First posts blaming Russia for April 28 blackout came from Portugal
The first publications on social media suggesting that the electricity power cut that left the Iberian peninsula in the dark on April 28 may have been caused by a Russian cyberattack, originated in Portugal.
The possibility has been raised by a group of researchers from the ISCTE university’s Medialab in a report released released on Wednesday in partnership with the National Commission of Elections (CNE) that has been monitoring fake news during the 18 May election campaign.
In the report about the general power cut on April 28 that affected both Portugal and Spain and parts of France, the researchers emphasise that “a lack of effective institutional communication in the first hours contributed to an information vacuum” providing fertile ground for conspiracy theories that the Russians were behind the event.
The rumour began to circulate on Portuguese social media around 11:50 am, about 20 minutes after the blackout began, based on publications that reproduced an alleged CNN International news story with statements attributed to the President of the European Commission, Ursula von der Leyen which were later refuted by the European Commission.

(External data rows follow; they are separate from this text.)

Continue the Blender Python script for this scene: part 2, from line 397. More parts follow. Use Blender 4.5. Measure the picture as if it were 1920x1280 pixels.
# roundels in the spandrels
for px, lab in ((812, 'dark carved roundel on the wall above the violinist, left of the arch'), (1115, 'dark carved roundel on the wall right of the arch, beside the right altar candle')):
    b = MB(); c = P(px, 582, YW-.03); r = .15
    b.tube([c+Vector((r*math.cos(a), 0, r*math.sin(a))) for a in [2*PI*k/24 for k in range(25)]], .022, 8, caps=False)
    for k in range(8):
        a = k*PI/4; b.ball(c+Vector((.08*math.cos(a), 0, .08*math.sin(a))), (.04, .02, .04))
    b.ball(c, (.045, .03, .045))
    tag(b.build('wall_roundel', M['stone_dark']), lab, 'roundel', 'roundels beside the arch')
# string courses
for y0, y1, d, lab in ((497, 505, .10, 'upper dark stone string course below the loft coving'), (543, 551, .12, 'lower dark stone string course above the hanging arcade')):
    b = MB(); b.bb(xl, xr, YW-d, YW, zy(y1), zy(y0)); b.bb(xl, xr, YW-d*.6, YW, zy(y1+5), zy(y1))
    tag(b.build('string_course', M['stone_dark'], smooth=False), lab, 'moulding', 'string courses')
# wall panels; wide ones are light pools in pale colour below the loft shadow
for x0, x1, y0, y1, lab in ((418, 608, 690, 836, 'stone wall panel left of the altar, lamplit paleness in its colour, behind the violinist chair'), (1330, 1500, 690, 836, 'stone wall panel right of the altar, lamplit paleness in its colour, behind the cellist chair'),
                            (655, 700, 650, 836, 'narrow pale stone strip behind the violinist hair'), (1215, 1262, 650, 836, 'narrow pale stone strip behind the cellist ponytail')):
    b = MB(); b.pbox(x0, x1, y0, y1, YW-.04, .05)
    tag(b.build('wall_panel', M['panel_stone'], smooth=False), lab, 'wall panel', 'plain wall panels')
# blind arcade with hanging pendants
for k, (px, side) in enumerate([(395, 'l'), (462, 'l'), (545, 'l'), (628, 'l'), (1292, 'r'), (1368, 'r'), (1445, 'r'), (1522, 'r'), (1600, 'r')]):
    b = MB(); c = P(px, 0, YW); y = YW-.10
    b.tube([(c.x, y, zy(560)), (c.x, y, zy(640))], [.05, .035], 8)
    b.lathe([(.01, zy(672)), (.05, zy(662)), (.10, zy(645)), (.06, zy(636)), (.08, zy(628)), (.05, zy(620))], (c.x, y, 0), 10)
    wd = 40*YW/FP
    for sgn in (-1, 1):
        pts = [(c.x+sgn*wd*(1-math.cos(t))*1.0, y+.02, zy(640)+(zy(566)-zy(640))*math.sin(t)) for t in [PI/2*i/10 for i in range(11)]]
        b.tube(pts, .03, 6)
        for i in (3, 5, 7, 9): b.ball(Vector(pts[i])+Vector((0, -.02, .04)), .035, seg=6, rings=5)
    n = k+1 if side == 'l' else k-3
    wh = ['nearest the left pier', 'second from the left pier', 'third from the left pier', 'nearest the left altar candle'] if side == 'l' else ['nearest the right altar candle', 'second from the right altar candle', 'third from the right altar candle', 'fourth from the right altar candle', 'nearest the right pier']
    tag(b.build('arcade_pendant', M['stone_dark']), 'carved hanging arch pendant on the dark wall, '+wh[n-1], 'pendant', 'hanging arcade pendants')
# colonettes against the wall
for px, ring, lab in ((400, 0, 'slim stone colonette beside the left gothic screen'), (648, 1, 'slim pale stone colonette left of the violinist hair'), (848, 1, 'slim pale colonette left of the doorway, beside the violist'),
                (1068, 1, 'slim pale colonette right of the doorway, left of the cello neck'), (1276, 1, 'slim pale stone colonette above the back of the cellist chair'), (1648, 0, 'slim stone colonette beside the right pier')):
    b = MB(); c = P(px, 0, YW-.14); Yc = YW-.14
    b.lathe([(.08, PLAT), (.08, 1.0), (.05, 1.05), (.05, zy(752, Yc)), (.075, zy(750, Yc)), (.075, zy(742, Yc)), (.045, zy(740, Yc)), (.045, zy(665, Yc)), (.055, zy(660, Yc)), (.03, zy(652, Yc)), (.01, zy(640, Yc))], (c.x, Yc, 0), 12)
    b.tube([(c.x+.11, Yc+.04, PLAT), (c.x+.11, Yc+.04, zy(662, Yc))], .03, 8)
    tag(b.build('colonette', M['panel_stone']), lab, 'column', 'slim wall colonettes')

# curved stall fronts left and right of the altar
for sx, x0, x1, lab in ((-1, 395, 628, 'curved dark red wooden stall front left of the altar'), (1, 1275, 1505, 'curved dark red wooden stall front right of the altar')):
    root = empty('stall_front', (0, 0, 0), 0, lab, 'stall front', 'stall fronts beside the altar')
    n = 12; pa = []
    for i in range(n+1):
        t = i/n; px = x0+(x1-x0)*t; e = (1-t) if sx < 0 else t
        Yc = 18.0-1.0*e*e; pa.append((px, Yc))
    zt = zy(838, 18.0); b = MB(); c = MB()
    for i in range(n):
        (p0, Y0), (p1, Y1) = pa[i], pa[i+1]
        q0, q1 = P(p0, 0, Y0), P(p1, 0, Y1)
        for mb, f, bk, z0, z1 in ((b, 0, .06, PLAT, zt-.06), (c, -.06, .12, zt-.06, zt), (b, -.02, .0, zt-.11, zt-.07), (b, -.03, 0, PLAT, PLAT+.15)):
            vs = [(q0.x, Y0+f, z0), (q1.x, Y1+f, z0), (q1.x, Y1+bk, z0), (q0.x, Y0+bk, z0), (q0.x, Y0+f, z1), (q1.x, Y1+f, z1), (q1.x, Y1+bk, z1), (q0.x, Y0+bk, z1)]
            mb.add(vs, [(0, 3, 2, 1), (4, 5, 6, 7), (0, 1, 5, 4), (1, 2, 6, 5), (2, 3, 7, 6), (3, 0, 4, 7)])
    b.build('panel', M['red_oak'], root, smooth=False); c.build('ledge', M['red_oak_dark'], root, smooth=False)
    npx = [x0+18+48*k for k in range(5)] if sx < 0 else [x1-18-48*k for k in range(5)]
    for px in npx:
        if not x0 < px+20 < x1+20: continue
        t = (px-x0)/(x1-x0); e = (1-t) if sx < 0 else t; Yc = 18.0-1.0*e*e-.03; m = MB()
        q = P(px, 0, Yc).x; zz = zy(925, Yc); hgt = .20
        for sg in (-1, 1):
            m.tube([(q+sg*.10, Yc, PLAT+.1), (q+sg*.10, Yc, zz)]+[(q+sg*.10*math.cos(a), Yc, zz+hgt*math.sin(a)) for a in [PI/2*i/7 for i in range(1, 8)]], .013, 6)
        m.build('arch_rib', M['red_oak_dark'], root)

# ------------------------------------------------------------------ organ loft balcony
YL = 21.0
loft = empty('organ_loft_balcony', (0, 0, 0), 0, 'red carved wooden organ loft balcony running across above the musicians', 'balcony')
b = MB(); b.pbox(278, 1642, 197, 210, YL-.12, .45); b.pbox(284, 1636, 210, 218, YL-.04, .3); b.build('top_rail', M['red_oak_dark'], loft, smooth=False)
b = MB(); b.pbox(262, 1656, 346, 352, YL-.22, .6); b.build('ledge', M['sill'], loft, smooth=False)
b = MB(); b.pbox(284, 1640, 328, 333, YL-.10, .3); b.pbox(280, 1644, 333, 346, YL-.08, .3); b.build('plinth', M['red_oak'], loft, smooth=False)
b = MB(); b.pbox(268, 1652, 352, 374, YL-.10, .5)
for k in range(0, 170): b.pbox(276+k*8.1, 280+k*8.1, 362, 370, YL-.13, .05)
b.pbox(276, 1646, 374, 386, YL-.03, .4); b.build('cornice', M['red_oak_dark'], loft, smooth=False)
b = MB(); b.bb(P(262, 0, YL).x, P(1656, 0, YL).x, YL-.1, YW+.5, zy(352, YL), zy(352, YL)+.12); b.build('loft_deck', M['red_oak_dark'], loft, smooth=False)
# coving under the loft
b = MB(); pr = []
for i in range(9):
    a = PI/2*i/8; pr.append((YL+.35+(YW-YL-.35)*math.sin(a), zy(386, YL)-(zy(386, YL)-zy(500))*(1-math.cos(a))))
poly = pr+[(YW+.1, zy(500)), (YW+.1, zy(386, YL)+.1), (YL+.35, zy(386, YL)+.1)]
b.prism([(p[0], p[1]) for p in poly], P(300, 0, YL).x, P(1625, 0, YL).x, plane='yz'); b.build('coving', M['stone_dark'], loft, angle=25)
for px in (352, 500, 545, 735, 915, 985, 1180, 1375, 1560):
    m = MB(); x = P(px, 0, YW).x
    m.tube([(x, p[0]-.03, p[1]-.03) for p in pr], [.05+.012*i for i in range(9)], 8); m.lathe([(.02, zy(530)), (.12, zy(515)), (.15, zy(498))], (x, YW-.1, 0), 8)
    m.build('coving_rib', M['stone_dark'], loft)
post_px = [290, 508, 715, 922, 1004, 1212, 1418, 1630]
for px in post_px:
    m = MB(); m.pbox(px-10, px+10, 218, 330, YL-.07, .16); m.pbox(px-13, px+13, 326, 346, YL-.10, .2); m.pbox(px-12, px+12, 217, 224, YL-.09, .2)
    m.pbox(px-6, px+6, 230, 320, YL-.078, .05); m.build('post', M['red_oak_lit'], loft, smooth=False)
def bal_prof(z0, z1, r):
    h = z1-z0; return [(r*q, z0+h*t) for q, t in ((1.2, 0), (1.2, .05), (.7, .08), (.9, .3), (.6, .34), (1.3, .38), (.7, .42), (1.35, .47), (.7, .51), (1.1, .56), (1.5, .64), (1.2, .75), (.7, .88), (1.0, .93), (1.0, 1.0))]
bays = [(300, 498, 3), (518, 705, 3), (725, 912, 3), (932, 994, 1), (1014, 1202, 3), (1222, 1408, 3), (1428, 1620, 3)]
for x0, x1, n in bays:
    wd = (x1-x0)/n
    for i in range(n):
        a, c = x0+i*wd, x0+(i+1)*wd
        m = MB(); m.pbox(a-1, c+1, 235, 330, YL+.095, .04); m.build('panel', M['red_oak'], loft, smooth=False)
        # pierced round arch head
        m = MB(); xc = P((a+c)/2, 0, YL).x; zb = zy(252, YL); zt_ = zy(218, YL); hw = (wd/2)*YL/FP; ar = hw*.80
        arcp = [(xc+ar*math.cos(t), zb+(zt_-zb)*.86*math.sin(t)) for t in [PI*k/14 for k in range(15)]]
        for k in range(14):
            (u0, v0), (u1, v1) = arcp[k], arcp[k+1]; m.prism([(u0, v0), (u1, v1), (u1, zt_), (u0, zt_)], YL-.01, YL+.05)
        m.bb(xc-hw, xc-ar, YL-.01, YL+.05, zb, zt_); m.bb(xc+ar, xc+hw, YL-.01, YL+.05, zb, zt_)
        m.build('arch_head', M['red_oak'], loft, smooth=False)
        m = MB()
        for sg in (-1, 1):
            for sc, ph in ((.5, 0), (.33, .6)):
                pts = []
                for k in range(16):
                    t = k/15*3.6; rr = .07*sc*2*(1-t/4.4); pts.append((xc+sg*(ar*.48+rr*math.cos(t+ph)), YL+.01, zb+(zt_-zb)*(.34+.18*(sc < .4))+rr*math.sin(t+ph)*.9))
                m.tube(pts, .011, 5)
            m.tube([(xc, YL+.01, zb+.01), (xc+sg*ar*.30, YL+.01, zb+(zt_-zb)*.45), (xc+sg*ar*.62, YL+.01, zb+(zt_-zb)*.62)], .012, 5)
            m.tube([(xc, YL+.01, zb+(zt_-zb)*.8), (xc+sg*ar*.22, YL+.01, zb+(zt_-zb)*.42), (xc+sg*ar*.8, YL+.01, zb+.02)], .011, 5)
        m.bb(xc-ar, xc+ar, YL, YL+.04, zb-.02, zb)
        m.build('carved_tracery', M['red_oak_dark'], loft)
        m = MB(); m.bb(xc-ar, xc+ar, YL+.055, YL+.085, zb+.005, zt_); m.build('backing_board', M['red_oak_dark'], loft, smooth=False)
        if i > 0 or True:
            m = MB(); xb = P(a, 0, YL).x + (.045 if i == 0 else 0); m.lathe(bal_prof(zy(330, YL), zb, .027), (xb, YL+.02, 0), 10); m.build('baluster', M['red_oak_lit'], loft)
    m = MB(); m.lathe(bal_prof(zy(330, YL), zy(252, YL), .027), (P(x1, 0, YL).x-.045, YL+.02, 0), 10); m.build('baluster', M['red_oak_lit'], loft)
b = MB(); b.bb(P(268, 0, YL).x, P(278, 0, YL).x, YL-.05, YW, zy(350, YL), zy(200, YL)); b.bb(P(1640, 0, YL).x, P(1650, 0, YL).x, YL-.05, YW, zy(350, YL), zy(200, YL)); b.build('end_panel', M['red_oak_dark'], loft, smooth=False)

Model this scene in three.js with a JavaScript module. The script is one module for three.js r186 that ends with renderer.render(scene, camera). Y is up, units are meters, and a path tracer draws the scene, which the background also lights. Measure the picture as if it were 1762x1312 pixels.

The origin of the publication is uncertain, but the analysis from Medialab researchers indicate that the original dissemination could have started in Portugal, with a version posted in Portuguese which was then translated into other languages, including Russian.
At 1:55 pm, the first ambiguous reactions of Russian ‘media’ also began to emerge, such as BFM, which mixed reported elements with unverified rumours with suggestions of a coordinated attack and transnational sabotage.
According to the report, the information was then replicated on WhatsApp and on Telegram pro-Russian channels that got tens of thousands of visualisations in the first hours after the power cut.
In the following days, groups of pro-Russian cyber-activists claimed responsibility for the alleged attack, associating alleged evidence of distributed denial-of-service attacks, but official Russian government sources in Moscow flatly denied that the Russian government was behind the blackout.
“However, cybersecurity experts consulted ruled out any Russian-backed connection with the blackout, stressing that these groups “do not have the operational capacity to cause power infrastructure failures,” the report says, adding that these groups took advantage of the blackout to try to spread media disinformation.